北海道住宅通信 2017年4月25日号

「自己治癒コンクリート材 幅1ミリのひび割れも自動修復 會澤高圧コンクリートが国内独占販売」

會澤高圧コンクリート(苫小牧市)は4月11日、オランダのバイオベンチャー企業、バジリスク社(デルフト市)と、バクテリアを使った自己治癒コンクリート材料の日本国内での独占販売契約を締結したと発表した。コンクリートのひび割れ対策は世界的にも永遠のテーマとされていたが、バイオテクノロジーとコンクリート材料技術の融合によって自己治癒が可能になり、コンクリートのメンテナンスフリー時代に道を拓く画期的な試みとして注目される。

自己治癒は、ひび割れに代表されるコンクリートの損傷をコンクリート自体が自動的に修復する機能。會澤高圧コンクリートが国内に投入するのは、オランダのデルフト工科大学のヘンドリック・M・ヨンカース教授が率いる研究チームが開発した、コンクリートに配合する特殊なバクテリアの代謝活動によって自己治癒を実現する新技術。

同技術は、乾燥状態では胞子状の殻をまとって身を守り、休眠したまま200年間行き続けられるバシラス属のバクテリアを使う。この胞子をバクテリアの餌(栄養分)となる乳酸カルシウムによって圧縮・固化し、さらに生分解性プラスチックの殻で覆って粒子状のカプセル「HA(ヒーリングエージェント)」として生成。所定の量のHAを配合して生コンクリートを製造する。

HA内のバクテリア胞子は、コンクリートを練り混ぜる際は生分解性プラスチックの殻によって摩擦や水から守られ、活性化せずにコンクリートの硬化が進む。硬化後、その殻は徐々にもろくなり、コンクリートにひび割れが発生すると、割れ目から浸透した水にバクテリア胞子が反応し、餌である乳酸カルシウムと酸素を取り込み、コンクリートと同じ成分である炭酸カルシウムを生成。ひび割れ部分を自然に埋める仕組み。

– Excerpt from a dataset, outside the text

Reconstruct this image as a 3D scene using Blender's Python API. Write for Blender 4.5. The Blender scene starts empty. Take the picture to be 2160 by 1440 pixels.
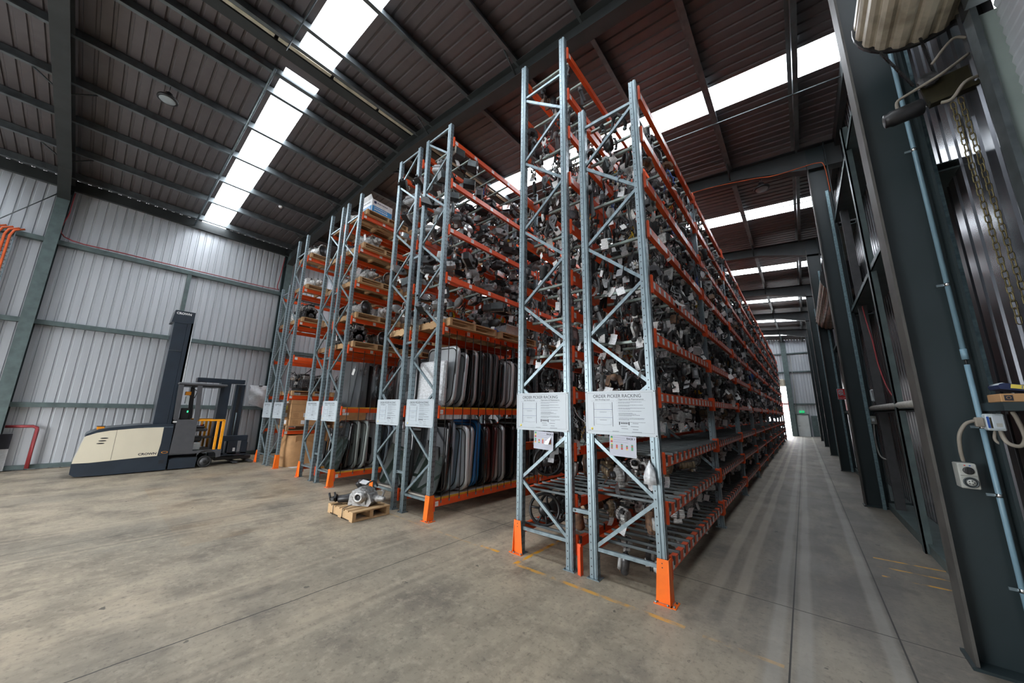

炭酸カルシウムの生成過程で副産物として発生する水は、コンクリート中に残っているセメント成分と反応して水酸化カルシウムとなり、同じく副産物の二酸化炭素と反応し、ひび割れの中に炭酸カルシウムを増やし、修復の進行を加速する。

自己治癒能力は、HAの混入量によって最大幅1.0mmまでのひび割れに対応できるという。

バジリスク社は、コンクリートの自己治癒材料の製品化の後、現在はHAのさらなる小型化に取り組んでいる。また、同技術を利用したコンクリート補修材量も同時に開発。ひび割れ部分に塗布することで最大0.8mmまでのひび割れを修復する塗布型材料や、コテ塗りで使えるモルタル材料をラインアップしている。

會澤高圧コンクリートは今夏から塗布型材料を発売し、需要動向を見極めながらモルタル材料やHAを市場に投入するほか、同大学との共同開発にも注力していく。

※北海道住宅通信記事中の「幅1センチ」の記述は、「幅1.0ミリ」の間違いです。修正いたします。